Zasadniczym warunkiem ugody jest przeprowadzenie przez władze Rosji skutecznego postępowania wyjaśniającego zbrodnię katyńską, co wiąże się m.in. z odtajnieniem całości akt rosyjskiego śledztwa katyńskiego. Istotna jest także zmiana dotychczasowej kwalifikacji prawnej zbrodni ze "zbrodni pospolitej" (ulegającej przez to przedawnieniu) na "zbrodnię wojenną i zbrodnię przeciwko ludzkości". Ponadto warunkiem ugody jest prawna rehabilitacja wszystkich ofiar zbrodni katyńskiej. Zgodnie z konwencją praw człowieka postępowanie dotyczące ugody jest poufne.

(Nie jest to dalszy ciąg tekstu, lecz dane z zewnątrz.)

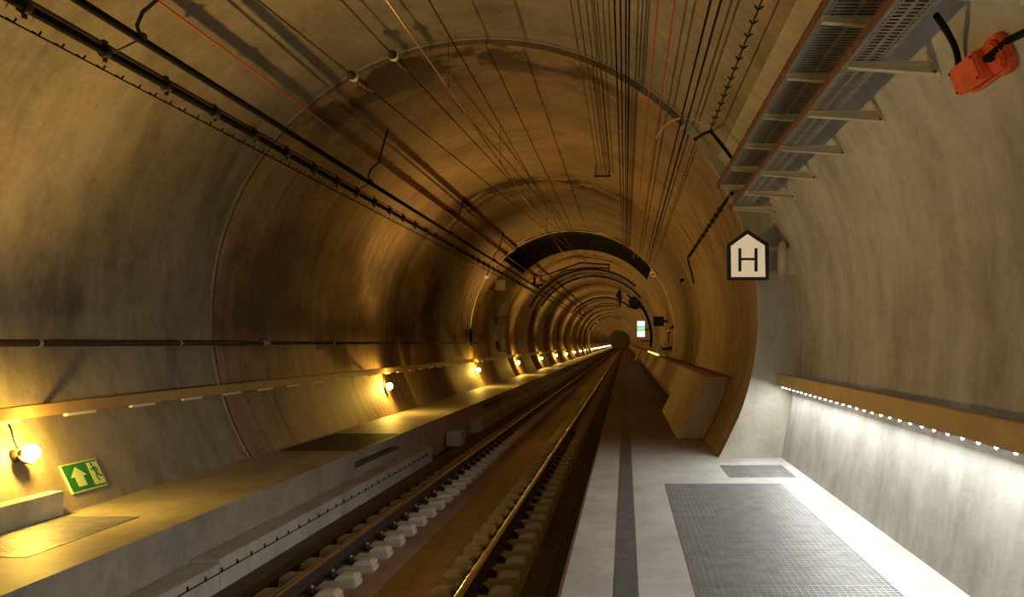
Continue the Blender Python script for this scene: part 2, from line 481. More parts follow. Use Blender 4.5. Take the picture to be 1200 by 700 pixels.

Skuteczne przeprowadzenie postępowania wyjaśniającego zbrodnię katyńską wiąże się m.in. z odtajnieniem wszystkich tomów akt śledztwa w tej sprawie, które w latach 1990-2004 prowadziła rosyjska Główna Prokuratura Wojskowa. Dochodzenie to zostało umorzone 21 września 2004 r. - na podstawie art. 24 pkt. 4 Kodeksu Postępowania Karnego Federacji Rosyjskiej - "z powodu śmierci winnych".
Z kolei rehabilitacja ofiar Katynia - zgodnie z rosyjskim prawem - mogłaby odbyć się na podstawie ustawy o rehabilitacji ofiar represji politycznych albo w drodze dekretu prezydenta Rosji. Tego rodzaju możliwości prawne przedstawił w lutym rosyjskim i polskim mediom ambasador Federacji Rosyjskiej w Polsce Aleksandr Aleksiejew. Rehabilitacja potencjalnie otwiera drogę do możliwych odszkodowań finansowych ze strony Rosji na rzecz rodzin ofiar NKWD. Deklarują one jednak, że nie będą się takich odszkodowań domagać. Skarżący żądają wyłącznie symbolicznego odszkodowania w wysokości jednego euro.
Do tej pory Polska otrzymała 148 tomów kopii ze zgromadzonych 183 tomów akt śledztwa. 35 tomów wraz z postanowieniem o umorzeniu śledztwa pozostaje wciąż tajnych. Przekazaną Polsce dokumentację bada Oddziałowa Komisja Ścigania Zbrodni przeciwko Narodowi Polskiemu w Warszawie, która od listopada 2004 r. prowadzi polskie śledztwo w sprawie zbrodni katyńskiej. Jako cel śledztwa określono wyjaśnienie wszystkich okoliczności zbrodni, w tym ustalenie winnych podjęcia i wykonania decyzji mordu oraz imienne ustalenie wszystkich ofiar i dotąd nieznanych miejsc ukrycia ich zwłok.
Rodziny krewnych, które oskarżają władze Rosji o złamanie artykułów Europejskiej Konwencji Praw Człowieka, reprezentują prawnicy: dr Ireneusz C. Kamiński z Krakowa, Roman Nowosielski z Gdańska i Bartłomiej Sochański ze Szczecina oraz Anna Stawicka i Roman Karpiński z Rosji.